───── Given data

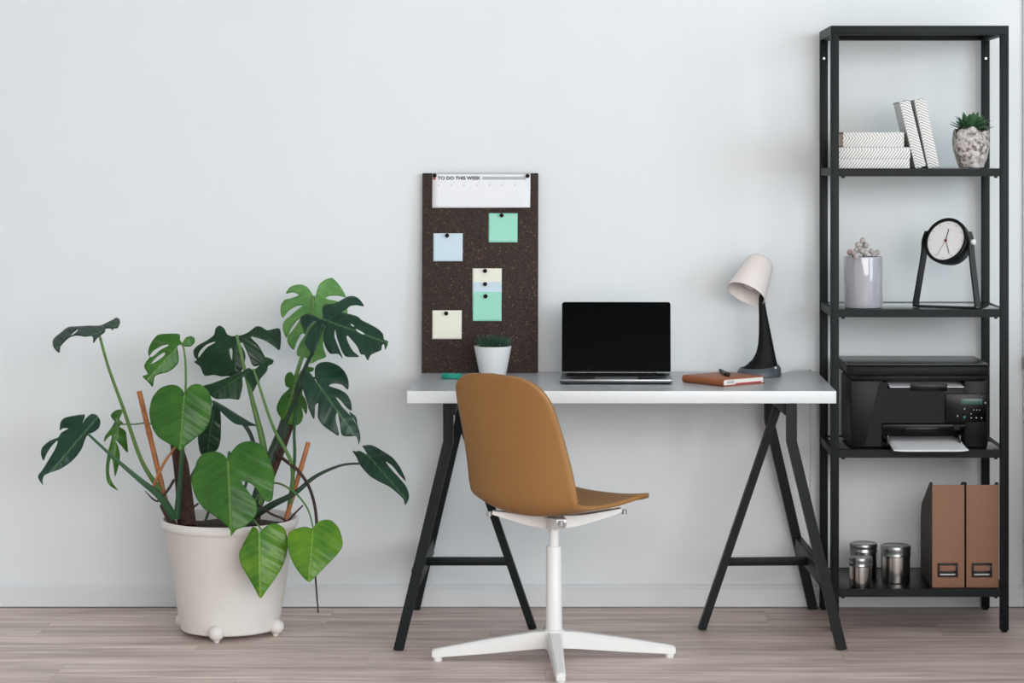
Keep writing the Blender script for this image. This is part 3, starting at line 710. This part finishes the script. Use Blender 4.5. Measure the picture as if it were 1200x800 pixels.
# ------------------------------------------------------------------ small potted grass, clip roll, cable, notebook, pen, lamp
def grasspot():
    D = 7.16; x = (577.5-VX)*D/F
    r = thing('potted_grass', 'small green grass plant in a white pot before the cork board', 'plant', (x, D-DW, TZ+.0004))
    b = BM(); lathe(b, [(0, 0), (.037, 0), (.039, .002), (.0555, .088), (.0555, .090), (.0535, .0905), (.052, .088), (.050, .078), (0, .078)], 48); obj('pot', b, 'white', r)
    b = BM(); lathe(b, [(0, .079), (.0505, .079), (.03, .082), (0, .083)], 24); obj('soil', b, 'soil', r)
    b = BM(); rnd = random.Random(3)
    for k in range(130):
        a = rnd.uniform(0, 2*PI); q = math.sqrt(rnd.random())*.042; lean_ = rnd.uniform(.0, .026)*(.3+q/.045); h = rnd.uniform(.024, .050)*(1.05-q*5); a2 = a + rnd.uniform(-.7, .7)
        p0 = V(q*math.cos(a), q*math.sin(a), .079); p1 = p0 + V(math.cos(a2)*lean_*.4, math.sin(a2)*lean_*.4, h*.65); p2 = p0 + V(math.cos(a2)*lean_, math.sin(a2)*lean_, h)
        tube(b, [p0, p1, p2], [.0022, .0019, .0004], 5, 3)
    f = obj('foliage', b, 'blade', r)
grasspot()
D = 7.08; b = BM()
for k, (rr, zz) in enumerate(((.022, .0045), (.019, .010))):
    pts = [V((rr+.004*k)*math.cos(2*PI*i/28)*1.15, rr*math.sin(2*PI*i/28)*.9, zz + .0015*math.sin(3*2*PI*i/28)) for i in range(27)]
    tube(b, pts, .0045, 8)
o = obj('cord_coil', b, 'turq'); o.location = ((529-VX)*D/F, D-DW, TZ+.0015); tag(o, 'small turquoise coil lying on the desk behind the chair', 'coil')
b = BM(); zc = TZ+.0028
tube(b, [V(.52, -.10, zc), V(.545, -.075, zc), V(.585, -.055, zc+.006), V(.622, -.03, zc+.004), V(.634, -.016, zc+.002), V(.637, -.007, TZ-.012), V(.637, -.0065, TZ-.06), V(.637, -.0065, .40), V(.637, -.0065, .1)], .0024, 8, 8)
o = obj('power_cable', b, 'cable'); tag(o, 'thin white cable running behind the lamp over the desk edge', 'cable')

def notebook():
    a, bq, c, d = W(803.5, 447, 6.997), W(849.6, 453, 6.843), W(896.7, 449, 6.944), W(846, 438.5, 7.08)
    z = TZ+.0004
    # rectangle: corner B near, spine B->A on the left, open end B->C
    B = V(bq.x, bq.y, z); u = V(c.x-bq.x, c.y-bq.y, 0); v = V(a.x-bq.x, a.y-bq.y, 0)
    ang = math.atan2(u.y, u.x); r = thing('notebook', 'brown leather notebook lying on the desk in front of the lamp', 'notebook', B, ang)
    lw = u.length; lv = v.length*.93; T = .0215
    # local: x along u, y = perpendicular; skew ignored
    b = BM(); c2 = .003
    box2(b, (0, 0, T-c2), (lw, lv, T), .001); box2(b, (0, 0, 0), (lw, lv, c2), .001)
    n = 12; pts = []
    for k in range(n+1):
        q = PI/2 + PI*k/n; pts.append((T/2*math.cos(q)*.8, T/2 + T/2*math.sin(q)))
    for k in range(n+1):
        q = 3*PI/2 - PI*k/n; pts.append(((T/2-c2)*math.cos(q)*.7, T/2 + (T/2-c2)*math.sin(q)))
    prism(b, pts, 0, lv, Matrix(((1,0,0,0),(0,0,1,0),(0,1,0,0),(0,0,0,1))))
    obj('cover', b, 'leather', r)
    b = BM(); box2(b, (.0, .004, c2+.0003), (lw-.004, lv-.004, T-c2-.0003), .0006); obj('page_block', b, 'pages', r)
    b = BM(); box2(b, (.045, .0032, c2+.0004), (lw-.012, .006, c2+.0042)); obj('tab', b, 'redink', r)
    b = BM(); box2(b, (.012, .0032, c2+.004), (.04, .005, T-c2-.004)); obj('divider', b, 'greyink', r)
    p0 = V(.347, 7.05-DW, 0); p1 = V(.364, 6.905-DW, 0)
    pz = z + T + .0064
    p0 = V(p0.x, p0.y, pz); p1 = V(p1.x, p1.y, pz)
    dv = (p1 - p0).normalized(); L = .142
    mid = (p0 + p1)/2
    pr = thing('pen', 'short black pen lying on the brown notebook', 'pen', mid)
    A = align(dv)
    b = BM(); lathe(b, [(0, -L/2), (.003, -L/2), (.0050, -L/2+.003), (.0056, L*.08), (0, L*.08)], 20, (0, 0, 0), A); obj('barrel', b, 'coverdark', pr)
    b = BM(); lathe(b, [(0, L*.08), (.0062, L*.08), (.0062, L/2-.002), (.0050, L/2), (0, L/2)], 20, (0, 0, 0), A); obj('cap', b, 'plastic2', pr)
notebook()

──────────

Omit the pictures and output all of the other material exactly.

Answer to this problem:
Keep writing the Blender script for this image. This is part 3, starting at line 710. This part finishes the script. Use Blender 4.5. Measure the picture as if it were 1200x800 pixels.
# ------------------------------------------------------------------ small potted grass, clip roll, cable, notebook, pen, lamp
def grasspot():
    D = 7.16; x = (577.5-VX)*D/F
    r = thing('potted_grass', 'small green grass plant in a white pot before the cork board', 'plant', (x, D-DW, TZ+.0004))
    b = BM(); lathe(b, [(0, 0), (.037, 0), (.039, .002), (.0555, .088), (.0555, .090), (.0535, .0905), (.052, .088), (.050, .078), (0, .078)], 48); obj('pot', b, 'white', r)
    b = BM(); lathe(b, [(0, .079), (.0505, .079), (.03, .082), (0, .083)], 24); obj('soil', b, 'soil', r)
    b = BM(); rnd = random.Random(3)
    for k in range(130):
        a = rnd.uniform(0, 2*PI); q = math.sqrt(rnd.random())*.042; lean_ = rnd.uniform(.0, .026)*(.3+q/.045); h = rnd.uniform(.024, .050)*(1.05-q*5); a2 = a + rnd.uniform(-.7, .7)
        p0 = V(q*math.cos(a), q*math.sin(a), .079); p1 = p0 + V(math.cos(a2)*lean_*.4, math.sin(a2)*lean_*.4, h*.65); p2 = p0 + V(math.cos(a2)*lean_, math.sin(a2)*lean_, h)
        tube(b, [p0, p1, p2], [.0022, .0019, .0004], 5, 3)
    f = obj('foliage', b, 'blade', r)
grasspot()
D = 7.08; b = BM()
for k, (rr, zz) in enumerate(((.022, .0045), (.019, .010))):
    pts = [V((rr+.004*k)*math.cos(2*PI*i/28)*1.15, rr*math.sin(2*PI*i/28)*.9, zz + .0015*math.sin(3*2*PI*i/28)) for i in range(27)]
    tube(b, pts, .0045, 8)
o = obj('cord_coil', b, 'turq'); o.location = ((529-VX)*D/F, D-DW, TZ+.0015); tag(o, 'small turquoise coil lying on the desk behind the chair', 'coil')
b = BM(); zc = TZ+.0028
tube(b, [V(.52, -.10, zc), V(.545, -.075, zc), V(.585, -.055, zc+.006), V(.622, -.03, zc+.004), V(.634, -.016, zc+.002), V(.637, -.007, TZ-.012), V(.637, -.0065, TZ-.06), V(.637, -.0065, .40), V(.637, -.0065, .1)], .0024, 8, 8)
o = obj('power_cable', b, 'cable'); tag(o, 'thin white cable running behind the lamp over the desk edge', 'cable')

def notebook():
    a, bq, c, d = W(803.5, 447, 6.997), W(849.6, 453, 6.843), W(896.7, 449, 6.944), W(846, 438.5, 7.08)
    z = TZ+.0004
    # rectangle: corner B near, spine B->A on the left, open end B->C
    B = V(bq.x, bq.y, z); u = V(c.x-bq.x, c.y-bq.y, 0); v = V(a.x-bq.x, a.y-bq.y, 0)
    ang = math.atan2(u.y, u.x); r = thing('notebook', 'brown leather notebook lying on the desk in front of the lamp', 'notebook', B, ang)
    lw = u.length; lv = v.length*.93; T = .0215
    # local: x along u, y = perpendicular; skew ignored
    b = BM(); c2 = .003
    box2(b, (0, 0, T-c2), (lw, lv, T), .001); box2(b, (0, 0, 0), (lw, lv, c2), .001)
    n = 12; pts = []
    for k in range(n+1):
        q = PI/2 + PI*k/n; pts.append((T/2*math.cos(q)*.8, T/2 + T/2*math.sin(q)))
    for k in range(n+1):
        q = 3*PI/2 - PI*k/n; pts.append(((T/2-c2)*math.cos(q)*.7, T/2 + (T/2-c2)*math.sin(q)))
    prism(b, pts, 0, lv, Matrix(((1,0,0,0),(0,0,1,0),(0,1,0,0),(0,0,0,1))))
    obj('cover', b, 'leather', r)
    b = BM(); box2(b, (.0, .004, c2+.0003), (lw-.004, lv-.004, T-c2-.0003), .0006); obj('page_block', b, 'pages', r)
    b = BM(); box2(b, (.045, .0032, c2+.0004), (lw-.012, .006, c2+.0042)); obj('tab', b, 'redink', r)
    b = BM(); box2(b, (.012, .0032, c2+.004), (.04, .005, T-c2-.004)); obj('divider', b, 'greyink', r)
    p0 = V(.347, 7.05-DW, 0); p1 = V(.364, 6.905-DW, 0)
    pz = z + T + .0064
    p0 = V(p0.x, p0.y, pz); p1 = V(p1.x, p1.y, pz)
    dv = (p1 - p0).normalized(); L = .142
    mid = (p0 + p1)/2
    pr = thing('pen', 'short black pen lying on the brown notebook', 'pen', mid)
    A = align(dv)
    b = BM(); lathe(b, [(0, -L/2), (.003, -L/2), (.0050, -L/2+.003), (.0056, L*.08), (0, L*.08)], 20, (0, 0, 0), A); obj('barrel', b, 'coverdark', pr)
    b = BM(); lathe(b, [(0, L*.08), (.0062, L*.08), (.0062, L/2-.002), (.0050, L/2), (0, L/2)], 20, (0, 0, 0), A); obj('cap', b, 'plastic2', pr)
notebook()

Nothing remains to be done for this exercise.